Young player: Kevin Kiermaier
fWAR: 4.9
Worth: $39.3
Paid: $513,800
Old player: Albert Pujols
fWAR: 1.2
Worth: $9.9 million
Paid: $24 million (with $165 million still to come)
Young player: Gerrit Cole
fWAR: 5.2
Worth: $41.5 million
Paid: $531,000
Old player: CC Sabathia
fWAR: 1.2
Worth: $9.8 million
Paid: $23 million, with another year left on the contract and vesting option for 2017
The system is so familiar, we don’t even think about it anymore. The concept is that it all evens out. And it does all even out in some cases, like, say, Justin Verlander. In Verlander’s first four full years, he was paid about $6 million, though he was worth more than $100 million to the Tigers.
But Verlander, now age 32, still has $120 million left on his deal and, unless his career arc makes an unlikely shift, he’s not likely to be worth anywhere near that. It’s like deferred payments. Pitch great now, get paid later.
This is the system baseball sort of fell into after the 25-year labor war. Albert Pujols is another great example. In his first 11 years in St. Louis, he was paid about $100 million, a huge sum of money. But just in baseball performance, he was probably worth closer to $400 million. Add in what he did for the Cardinals’ success, and what he did off the field, he was an astonishing bargain.
CALCATERRA: Quit freaking out about Matt Harvey
Now, he will make $250 or so million from the Los Angeles Angels over 10 years. He almost certainly won’t be worth even half that. So it all evens out — except it doesn’t. The Cardinals got a steal. The Angels got the bill. This is what repeatedly happens. And we all accept it.
But the Harvey conundrum brings up a powerful question: How long can the system thrive when players and teams are working at odds with each other? Matt Harvey is no kid — he’s 26 years old. He doesn’t become a free agent until 2019. He is getting paid $614,125 when Fangraphs estimates he’s been worth more than $30 million to the Mets, even if he stopped right now.
Both the Mets and Harvey, technically, want the same things:
A. Both want Harvey to pitch in the Mets run to the postseason , then to pitch in October and lead the team to the World Series.
B. Both want Harvey to stay healthy and have a long and fruitful career.
There’s no doubt in my mind that the Mets and Harvey each want Options A and B. But … they don’t want them with the same fervor. For the Mets, naturally, Option A is more important. For Harvey, just as obviously, Option B is more important.
So there’s your conflict. Then you throw in the natural fact that that nobody really knows exactly how to keep pitchers healthy — nobody even knows for sure if reducing innings or spreading out starts is a key to pitcher health — and you have general mayhem.
Sure, Mets fans want Harvey to pitch now.
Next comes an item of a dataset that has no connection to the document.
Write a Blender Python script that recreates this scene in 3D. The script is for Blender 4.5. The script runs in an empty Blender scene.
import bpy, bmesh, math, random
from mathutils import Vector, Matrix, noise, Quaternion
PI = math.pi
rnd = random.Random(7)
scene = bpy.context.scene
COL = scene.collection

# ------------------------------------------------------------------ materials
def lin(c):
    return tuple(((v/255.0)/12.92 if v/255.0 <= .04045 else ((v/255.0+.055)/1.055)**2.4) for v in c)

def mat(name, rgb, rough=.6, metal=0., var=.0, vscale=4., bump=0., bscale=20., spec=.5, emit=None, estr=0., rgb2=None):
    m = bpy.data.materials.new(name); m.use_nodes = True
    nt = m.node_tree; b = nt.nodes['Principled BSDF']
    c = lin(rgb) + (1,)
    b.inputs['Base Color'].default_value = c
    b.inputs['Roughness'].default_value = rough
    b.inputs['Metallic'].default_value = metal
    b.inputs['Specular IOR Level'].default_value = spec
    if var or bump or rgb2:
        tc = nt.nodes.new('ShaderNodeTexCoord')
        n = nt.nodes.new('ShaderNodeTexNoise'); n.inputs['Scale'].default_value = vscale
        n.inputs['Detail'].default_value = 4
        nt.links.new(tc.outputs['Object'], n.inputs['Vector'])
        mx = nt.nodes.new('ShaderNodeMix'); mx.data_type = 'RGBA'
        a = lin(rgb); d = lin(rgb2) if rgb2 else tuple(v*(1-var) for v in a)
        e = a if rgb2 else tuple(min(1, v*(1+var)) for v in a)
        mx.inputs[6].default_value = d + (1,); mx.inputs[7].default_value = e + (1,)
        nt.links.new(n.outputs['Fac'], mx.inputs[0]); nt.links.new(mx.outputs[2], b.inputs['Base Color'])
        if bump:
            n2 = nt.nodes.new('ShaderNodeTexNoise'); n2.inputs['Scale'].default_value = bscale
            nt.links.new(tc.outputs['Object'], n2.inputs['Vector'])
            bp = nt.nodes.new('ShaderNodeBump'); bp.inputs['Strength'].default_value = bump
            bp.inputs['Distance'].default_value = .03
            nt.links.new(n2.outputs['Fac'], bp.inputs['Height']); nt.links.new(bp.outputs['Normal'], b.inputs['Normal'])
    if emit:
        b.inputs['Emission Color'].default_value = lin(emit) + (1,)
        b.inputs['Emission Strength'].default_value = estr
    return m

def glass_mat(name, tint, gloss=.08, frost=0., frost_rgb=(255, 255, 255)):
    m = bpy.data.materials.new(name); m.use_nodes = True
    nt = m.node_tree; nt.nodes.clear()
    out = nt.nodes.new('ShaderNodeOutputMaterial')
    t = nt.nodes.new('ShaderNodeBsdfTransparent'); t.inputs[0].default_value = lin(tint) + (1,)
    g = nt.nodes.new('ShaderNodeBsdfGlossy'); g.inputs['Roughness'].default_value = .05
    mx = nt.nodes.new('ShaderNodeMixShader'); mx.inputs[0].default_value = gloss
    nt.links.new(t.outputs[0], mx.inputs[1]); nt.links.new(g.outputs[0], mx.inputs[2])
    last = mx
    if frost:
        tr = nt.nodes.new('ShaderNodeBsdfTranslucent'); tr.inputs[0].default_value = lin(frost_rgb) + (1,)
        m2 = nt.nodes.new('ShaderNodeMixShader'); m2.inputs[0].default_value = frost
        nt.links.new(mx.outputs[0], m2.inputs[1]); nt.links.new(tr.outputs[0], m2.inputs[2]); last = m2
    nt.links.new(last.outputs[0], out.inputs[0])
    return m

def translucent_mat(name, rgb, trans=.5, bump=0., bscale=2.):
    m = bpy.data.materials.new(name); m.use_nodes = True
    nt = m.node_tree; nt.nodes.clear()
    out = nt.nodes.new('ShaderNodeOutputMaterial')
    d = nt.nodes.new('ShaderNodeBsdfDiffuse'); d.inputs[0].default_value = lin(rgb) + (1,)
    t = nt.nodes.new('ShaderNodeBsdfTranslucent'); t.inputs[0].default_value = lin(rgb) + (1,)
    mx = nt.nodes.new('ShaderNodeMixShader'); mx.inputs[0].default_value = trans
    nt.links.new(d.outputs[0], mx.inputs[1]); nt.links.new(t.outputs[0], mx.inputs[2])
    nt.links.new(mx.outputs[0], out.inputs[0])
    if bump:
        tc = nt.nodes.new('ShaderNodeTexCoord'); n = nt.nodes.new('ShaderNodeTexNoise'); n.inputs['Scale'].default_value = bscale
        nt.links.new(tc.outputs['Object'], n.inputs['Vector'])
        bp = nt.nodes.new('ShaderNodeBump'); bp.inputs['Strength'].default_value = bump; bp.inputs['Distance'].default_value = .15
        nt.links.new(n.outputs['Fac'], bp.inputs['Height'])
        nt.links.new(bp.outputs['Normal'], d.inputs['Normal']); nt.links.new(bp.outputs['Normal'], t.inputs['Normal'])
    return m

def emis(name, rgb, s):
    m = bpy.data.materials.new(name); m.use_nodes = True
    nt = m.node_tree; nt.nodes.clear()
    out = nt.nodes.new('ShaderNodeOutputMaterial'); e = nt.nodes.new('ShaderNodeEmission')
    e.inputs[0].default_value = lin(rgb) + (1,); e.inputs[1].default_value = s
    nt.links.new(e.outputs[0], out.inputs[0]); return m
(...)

How could they not? Nobody knows when or if the Mets will be in this position again. The Nationals did not pitch Stephen Strasburg in the 2012 playoffs on the premise that his long-term health mattered more and that there would be plenty more chances. Three years later, it looks like there might not be many more chances at all, and Strasburg has not been a picture of healthy this year. To them the whole things seems silly.
Sure, Harvey and Boras want to make absolutely sure they are doing everything in their power to keep him healthy … and get him to that payday that is three or four years off. Nobody knows if a few extra innings could increase the injury chances. And look at Mark Prior. In 2003, he was the probably the best pitcher in the National League. He carried the Cubs to the postseason. He got paid $1.45 million — he was worth roughly $60 million in today’s dollars. But, hey, the idea was that he would get his money later. He got hurt. And he never got the big payday.
It’s a difficult one, no question. But here’s the thing that gets me: I don’t get why Harvey is expected by anyone to accept all the risk himself. If the Mets want him to pitch, why don’t they take on some of that risk themselves? Why don’t they pay him close to his true value? Why don’t they offer him guaranteed money in case he does get hurt? Why do they expect him to go against doctor’s recommendations and potentially gamble his future? For love of team? Will the team love him if he blows out his arm in the process?
Of course, that’s the system. Maybe it changes at some point because I don’t think Matt Harvey is going to be the last pitcher demanding all sorts of precautions in the early years when the players’ salaries are controlled. Maybe it changes at some point because I just don’t see how teams will continue to spend insane money on 30-something players who have no chance of being the players they once were. Maybe it changes because the system isn’t too logical.
Or … maybe it doesn’t change. Someone next year will give a huge contract to a 30-something player who is freefalling, and someone this year will pay around the league minimum for one of the league’s best players. And it will happen again the year after that. And it will happen the year after that. And the year after that, maybe Matt Harvey will get paid what he earned this year — if only he can stay healthy.